Eines weiß ich ganz genau: noch einmal werde ich mir eine solch grandiose Zeit mit meinen Chorfreunden nicht entgehen lassen. Denn 2014 will und muss ich dieses Ereignis erleben und auch davon später schwärmen können.

4 responses to “Aus der Sicht einer Daheimgebliebenen

  1. trainarchivator

    Danke Christa, daß Du uns teilhaben läßt an Deinem „Schicksal“. Viele von uns Teilnehmern waren wohl etwas zu sehr mit sich und dem Großereignis beschäftigt, so daß wir Euch wenige Daheimgebliebene fast vergessen haben. Zum Glück haben Dir ja liebe Menschen die dringend erwarteten Neuigkeiten überbracht. Ich muß zu meiner Schande gestehen, überhaupt nicht auf den Gedanken gekommen zu sein mal anzurufen. Immerhin hatte ich es ja geschafft, Dir am Samstag vor dem Aufbruch nach Dortmund ein paar Fotos vom Freitag zu mailen – halb Gruß, halb Provokation. Dein Text ist übrigens sehr anschaulich geschrieben, man spürt richtig die Ungeduld und die „scharrenden Hufe“.

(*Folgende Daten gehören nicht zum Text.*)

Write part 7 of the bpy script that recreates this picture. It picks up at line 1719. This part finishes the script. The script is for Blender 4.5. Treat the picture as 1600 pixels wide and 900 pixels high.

  2. Ja, liebe Christa, das Leben kann manchmal ganz schön schwer sein….!!!

    Wie gut ist es dann, wenn man so liebe Gospeltrainer hat , die das „Feeling“ mit Dir teilen.
    Damit Du 2014 mit „in der ersten Reihe“ stehst, werde ich mich dafür einsetzen, dass man Dich kurz vorher noch in die „STADTRANDERHOLUNG“ schickt (grins!) Hast ja bis dahin noch Zeit, Dich auf diese Aktion vorzubereiten.
    Wir könnten das zur „Chefsache“ machen!!!!
    Ganz lieben Gruß

  3. Ich freue mich schon darauf, die Daheimgebliebenen weiter zu begeistern und mit in unser noch immer fahrendes Gospelkichentags-Boot zu holen. Bei den Liedern, die wir für uns alle mitgebracht haben, wird es nur so vor Gemeinschaftsgeist sprühen. Versprochen 🙂

  4. trainarchivator

    Unsere liebe M. kann also auch energisch und ein bißchen frech sein, natürlich nur für den Guten Zweck. Richtig so!